(Given instruction): Pictures stay out. Extract the lines below from the first one through the line with "1.08)), DARKWIN, f)", both included.

(Dataset content):
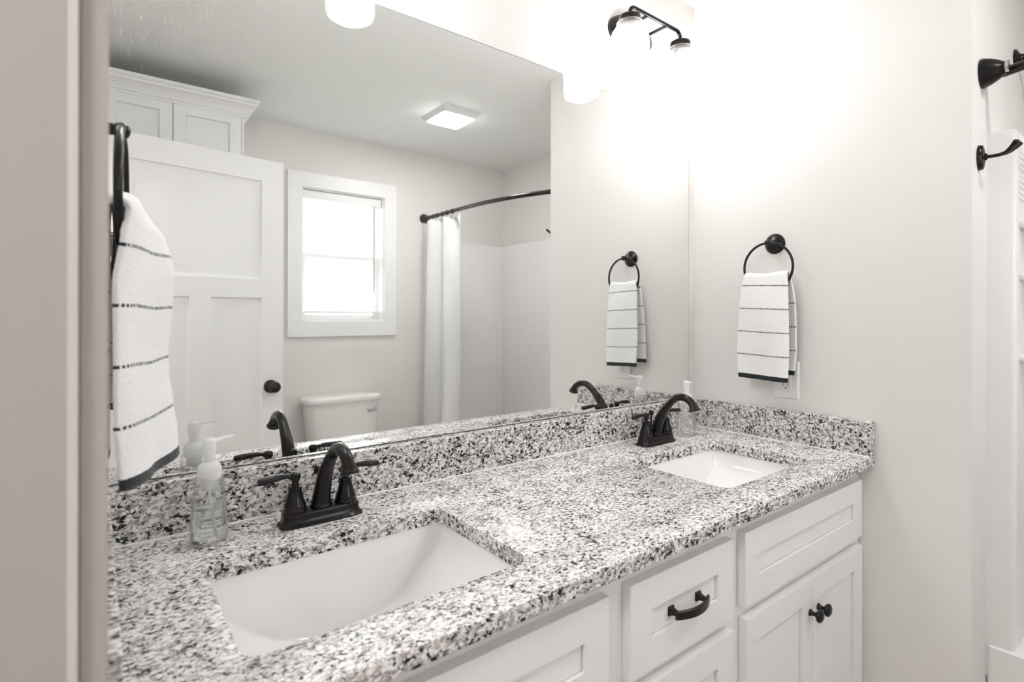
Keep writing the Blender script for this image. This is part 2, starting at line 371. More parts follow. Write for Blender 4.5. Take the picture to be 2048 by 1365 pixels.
# ------------------------------------------------------------------ outside
struct(obj('ground', B((-25, 25, -40, -2.6, ZF-.8, ZF-.6)), GROUND))
hs = thing('neighbouring_house', 'pale house with a grey window seen through the bathroom window', 'house', (1.0, -11, ZF-.6))
obj('wall', B((-4.5, 4.05, -16, -11, ZF-.6, 1.35)), SIDING, hs)
bm = bmesh.new(); sweep(bm, [[(-4.9, -10.6, 1.35), (-4.9, -16.4, 1.35), (-4.9, -13.5, 2.0)], [(4.45, -10.6, 1.35), (4.45, -16.4, 1.35), (4.45, -13.5, 2.0)]]); obj('roof', bm, ROOFM, hs)
f = obj('window', B((1.45, 2.35, -11.0, -10.93, .55, 1.15)), TRIM, hs); obj('pane', B((1.52, 2.28, -10.95, -10.92, .62, 1.08)), DARKWIN, f)

# ------------------------------------------------------------------ window blind
bl = thing('window_blind', 'white horizontal blind with open slats in the bathroom window', 'blind', ((WX0+WX1)/2, YW-.04, 1.145))
obj('headrail', B((WX0+.012, WX1-.012, YW-.066, YW-.012, 1.140, 1.192), bev=.002), TRIM, bl)
bm = bmesh.new(); z = 1.115
while z > .445:
    rings = [[Vector((x, YW-.040+.0125*t, z+.0022*(1-t*t)+dz)) for t in (-1, -.5, 0, .5, 1)] + [Vector((x, YW-.040+.0125*t, z+.0022*(1-t*t)+dz-.0014)) for t in (1, .5, 0, -.5, -1)] for x, dz in ((WX0+.016, 0), (WX1-.016, 0))]
    sweep(bm, rings); z -= .0425
obj('slats', bm, SLAT, bl)
obj('bottom_rail', B((WX0+.016, WX1-.016, YW-.064, YW-.016, .418, .434), bev=.003), TRIM, bl)
bm = bmesh.new()
for x in (WX0+.11, WX1-.11):
    tube(bm, [(x, YW-.015, 1.14), (x, YW-.015, .425)], .0008, 6); tube(bm, [(x, YW-.065, 1.14), (x, YW-.065, .425)], .0008, 6)
obj('ladder_cord', bm, TRIM, bl)
bm = bmesh.new(); tube(bm, [(1.541, YW-.006, 1.14), (1.542, YW-.006, .565)], .0032, 8); obj('wand', bm, mat('clear_grey_wand', (.25, .26, .27), .3), bl, True)

# ------------------------------------------------------------------ bathroom door
dr = thing('door', 'open white three-panel bathroom door with a black knob', 'door', (XL+.012, DY1-.004, ZF))
sd = Vector((.772-.045, -1.628-(-1.512), 0)); DANG = math.atan2(sd.y, sd.x); DW, DT, DH = .745, .035, 1.157-ZF
dm = Matrix.Translation(Vector((XL+.012, DY1-.004, ZF+.012))) @ Matrix.Rotation(DANG, 4, 'Z')
bm = bmesh.new(); b = bmesh.new(); H = DH-.012
def rect(x0, x1, z0, z1, y0=-DT, y1=0, bev=0): box(b, x0, x1, y0, y1, z0, z1, bev)
rect(0, .105, 0, H); rect(DW-.105, DW, 0, H); rect(.105, DW-.105, H-.105, H); rect(.105, DW-.105, 1.355, 1.447); rect(.105, DW-.105, 0, .23)
rect(.327, .418, .23, 1.355)
rect(.1, DW-.1, .2, H-.09, -DT+.010, -.010, 0)
merge(bm, b, dm); obj('door_panel', bm, TRIM, dr)
kp = dm @ Vector((DW-.062, 0, .925)); kn = (dm.to_3x3() @ Vector((0, 1, 0))).normalized()
bm = bmesh.new(); lathe(bm, [(.0325, 0), (.0325, .004), (.028, .009), (.014, .012), (.0115, .018), (.0115, .028), (.018, .034), (.0265, .044), (.028, .052), (.0245, .062), (.014, .069), (.001, .071)], kp, kn)
k_ = obj('knob', bm, BRONZE, dr, True)
bm = bmesh.new()
lathe(bm, [(.0325, 0), (.0325, .004), (.028, .009), (.014, .012), (.0115, .018), (.0115, .026), (.018, .032), (.0265, .040), (.027, .046), (.02, .052), (.001, .055)], dm @ Vector((DW-.062, -DT, .925)), -kn)
obj('knob', bm, BRONZE, dr, True)
bm = bmesh.new()
for z in (.22, 1.0, 1.80): tube(bm, [(XL+.006, DY1-.004, ZF+z), (XL+.006, DY1-.004, ZF+z+.09)], .005, 10)
obj('hinge', bm, BRONZE, dr, True)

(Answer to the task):
Keep writing the Blender script for this image. This is part 2, starting at line 371. More parts follow. Write for Blender 4.5. Take the picture to be 2048 by 1365 pixels.
# ------------------------------------------------------------------ outside
struct(obj('ground', B((-25, 25, -40, -2.6, ZF-.8, ZF-.6)), GROUND))
hs = thing('neighbouring_house', 'pale house with a grey window seen through the bathroom window', 'house', (1.0, -11, ZF-.6))
obj('wall', B((-4.5, 4.05, -16, -11, ZF-.6, 1.35)), SIDING, hs)
bm = bmesh.new(); sweep(bm, [[(-4.9, -10.6, 1.35), (-4.9, -16.4, 1.35), (-4.9, -13.5, 2.0)], [(4.45, -10.6, 1.35), (4.45, -16.4, 1.35), (4.45, -13.5, 2.0)]]); obj('roof', bm, ROOFM, hs)
f = obj('window', B((1.45, 2.35, -11.0, -10.93, .55, 1.15)), TRIM, hs); obj('pane', B((1.52, 2.28, -10.95, -10.92, .62, 1.08)), DARKWIN, f)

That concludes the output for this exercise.